After looking at the pigeons and loft we had a nice cup of tea on the patio. I presented David and Balazs with three of my own pigeon DVDs each, so they had additional information on the sport. The first was my London & South East Classic Club 2007 season video which I shot while convoying the Classic pigeons last season. This shows the marking stations and how they function, the French liberation sites, my self tending to the birds on the road and the liberations. The DEFRA lads said they would like to visit a marking station, so I will be sorting this out for later date. The second DVD was the one I made last winter featuring the BHW Blackpool Show, the RPRA Southern Region Charity Show and the Horsham C.H.A.S.E. Charity Show. This disc demonstrates the workings of three major pigeon shows that donate thousands of pounds to charity every year. The third DVD is my favourite, the BBC’s ‘Inside Out’ programme on pigeons, which I think is a brilliant advert for our sport. David took several photos and I supplied him with several others for his information. While we were talking about the pigeon sport in general, my BHW dropped through the letter box and it featured my two page article on the recent ‘Lion Brewery’ charity cheques presentation. It was the perfect issue for the DEFRA lads to have a look at, so I gave them my copy to take away with them.

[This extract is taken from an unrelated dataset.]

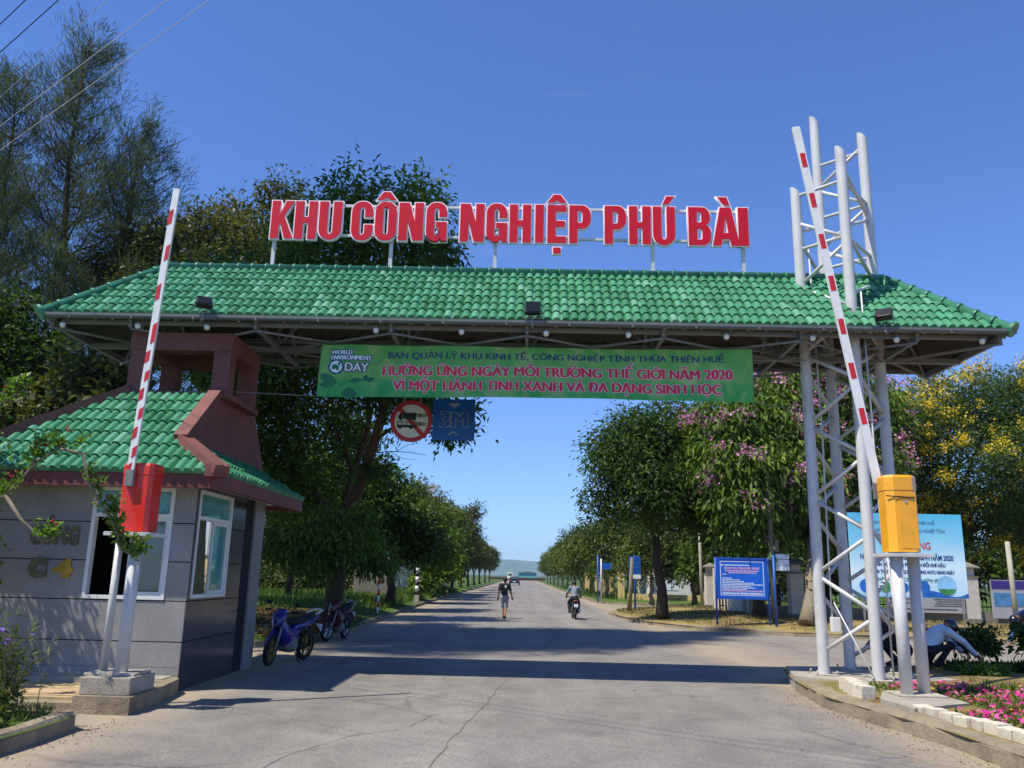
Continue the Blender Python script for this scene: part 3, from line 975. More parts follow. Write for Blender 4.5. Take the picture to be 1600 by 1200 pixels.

They appreciated the skills of racing them out of the short and long distance, and they witnessed the great affinity we have with our birds. I for one would like to applaud DEFRA for their efforts to find out how our sport clicks and familiarize them selves with the ‘grass root’ of pigeon racing and showing, in an attempt to help us with our ‘Bird Flu’ restrictions. The two officers, David and Balazs, were really nice people and Betty and my self enjoyed their visit very much. Thanks for coming and I hope it has improved our situation!